Exercise materials>
※

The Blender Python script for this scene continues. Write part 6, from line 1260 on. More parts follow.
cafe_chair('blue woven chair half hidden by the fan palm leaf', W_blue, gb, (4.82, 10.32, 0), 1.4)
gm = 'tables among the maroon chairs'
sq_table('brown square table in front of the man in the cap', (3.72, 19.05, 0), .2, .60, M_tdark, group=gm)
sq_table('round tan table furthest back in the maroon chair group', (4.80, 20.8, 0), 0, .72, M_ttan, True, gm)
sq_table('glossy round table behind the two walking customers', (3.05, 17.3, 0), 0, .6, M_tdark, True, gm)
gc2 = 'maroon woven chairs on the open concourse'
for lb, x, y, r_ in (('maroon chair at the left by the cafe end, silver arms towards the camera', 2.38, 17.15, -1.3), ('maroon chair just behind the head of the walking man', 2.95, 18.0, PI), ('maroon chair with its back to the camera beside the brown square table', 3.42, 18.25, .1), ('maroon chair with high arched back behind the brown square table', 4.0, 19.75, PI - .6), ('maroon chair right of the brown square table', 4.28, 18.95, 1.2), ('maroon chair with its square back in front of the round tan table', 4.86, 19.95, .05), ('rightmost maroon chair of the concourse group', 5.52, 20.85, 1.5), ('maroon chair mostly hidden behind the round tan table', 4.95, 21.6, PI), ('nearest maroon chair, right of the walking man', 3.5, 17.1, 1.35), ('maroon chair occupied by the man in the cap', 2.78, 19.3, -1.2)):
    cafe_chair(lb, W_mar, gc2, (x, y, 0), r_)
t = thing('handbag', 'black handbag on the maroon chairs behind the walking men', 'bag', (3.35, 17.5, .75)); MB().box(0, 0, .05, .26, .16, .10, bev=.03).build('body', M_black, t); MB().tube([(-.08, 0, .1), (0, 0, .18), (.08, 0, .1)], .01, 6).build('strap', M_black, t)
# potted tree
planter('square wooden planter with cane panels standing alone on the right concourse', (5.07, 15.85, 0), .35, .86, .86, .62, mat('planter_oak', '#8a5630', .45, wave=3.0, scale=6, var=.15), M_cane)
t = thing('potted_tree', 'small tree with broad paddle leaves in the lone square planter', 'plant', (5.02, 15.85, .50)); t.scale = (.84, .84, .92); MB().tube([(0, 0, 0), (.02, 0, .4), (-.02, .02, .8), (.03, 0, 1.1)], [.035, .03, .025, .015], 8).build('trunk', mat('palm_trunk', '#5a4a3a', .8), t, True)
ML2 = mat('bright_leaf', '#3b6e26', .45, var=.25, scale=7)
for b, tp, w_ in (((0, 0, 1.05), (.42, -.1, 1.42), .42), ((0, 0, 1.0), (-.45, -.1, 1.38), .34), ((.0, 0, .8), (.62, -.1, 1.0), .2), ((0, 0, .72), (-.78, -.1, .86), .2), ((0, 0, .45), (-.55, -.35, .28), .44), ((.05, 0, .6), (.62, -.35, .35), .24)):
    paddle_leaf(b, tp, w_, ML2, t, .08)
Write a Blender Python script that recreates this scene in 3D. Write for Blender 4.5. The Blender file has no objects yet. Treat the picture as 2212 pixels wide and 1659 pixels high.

※

Task> Reproduce all data above, unchanged.

Exercise output>
The Blender Python script for this scene continues. Write part 6, from line 1260 on. More parts follow.
cafe_chair('blue woven chair half hidden by the fan palm leaf', W_blue, gb, (4.82, 10.32, 0), 1.4)
gm = 'tables among the maroon chairs'
sq_table('brown square table in front of the man in the cap', (3.72, 19.05, 0), .2, .60, M_tdark, group=gm)
sq_table('round tan table furthest back in the maroon chair group', (4.80, 20.8, 0), 0, .72, M_ttan, True, gm)
sq_table('glossy round table behind the two walking customers', (3.05, 17.3, 0), 0, .6, M_tdark, True, gm)
gc2 = 'maroon woven chairs on the open concourse'
for lb, x, y, r_ in (('maroon chair at the left by the cafe end, silver arms towards the camera', 2.38, 17.15, -1.3), ('maroon chair just behind the head of the walking man', 2.95, 18.0, PI), ('maroon chair with its back to the camera beside the brown square table', 3.42, 18.25, .1), ('maroon chair with high arched back behind the brown square table', 4.0, 19.75, PI - .6), ('maroon chair right of the brown square table', 4.28, 18.95, 1.2), ('maroon chair with its square back in front of the round tan table', 4.86, 19.95, .05), ('rightmost maroon chair of the concourse group', 5.52, 20.85, 1.5), ('maroon chair mostly hidden behind the round tan table', 4.95, 21.6, PI), ('nearest maroon chair, right of the walking man', 3.5, 17.1, 1.35), ('maroon chair occupied by the man in the cap', 2.78, 19.3, -1.2)):
    cafe_chair(lb, W_mar, gc2, (x, y, 0), r_)
t = thing('handbag', 'black handbag on the maroon chairs behind the walking men', 'bag', (3.35, 17.5, .75)); MB().box(0, 0, .05, .26, .16, .10, bev=.03).build('body', M_black, t); MB().tube([(-.08, 0, .1), (0, 0, .18), (.08, 0, .1)], .01, 6).build('strap', M_black, t)
# potted tree
planter('square wooden planter with cane panels standing alone on the right concourse', (5.07, 15.85, 0), .35, .86, .86, .62, mat('planter_oak', '#8a5630', .45, wave=3.0, scale=6, var=.15), M_cane)
t = thing('potted_tree', 'small tree with broad paddle leaves in the lone square planter', 'plant', (5.02, 15.85, .50)); t.scale = (.84, .84, .92); MB().tube([(0, 0, 0), (.02, 0, .4), (-.02, .02, .8), (.03, 0, 1.1)], [.035, .03, .025, .015], 8).build('trunk', mat('palm_trunk', '#5a4a3a', .8), t, True)
ML2 = mat('bright_leaf', '#3b6e26', .45, var=.25, scale=7)
for b, tp, w_ in (((0, 0, 1.05), (.42, -.1, 1.42), .42), ((0, 0, 1.0), (-.45, -.1, 1.38), .34), ((.0, 0, .8), (.62, -.1, 1.0), .2), ((0, 0, .72), (-.78, -.1, .86), .2), ((0, 0, .45), (-.55, -.35, .28), .44), ((.05, 0, .6), (.62, -.35, .35), .24)):
    paddle_leaf(b, tp, w_, ML2, t, .08)
Write a Blender Python script that recreates this scene in 3D. Write for Blender 4.5. The Blender file has no objects yet. Treat the picture as 2212 pixels wide and 1659 pixels high.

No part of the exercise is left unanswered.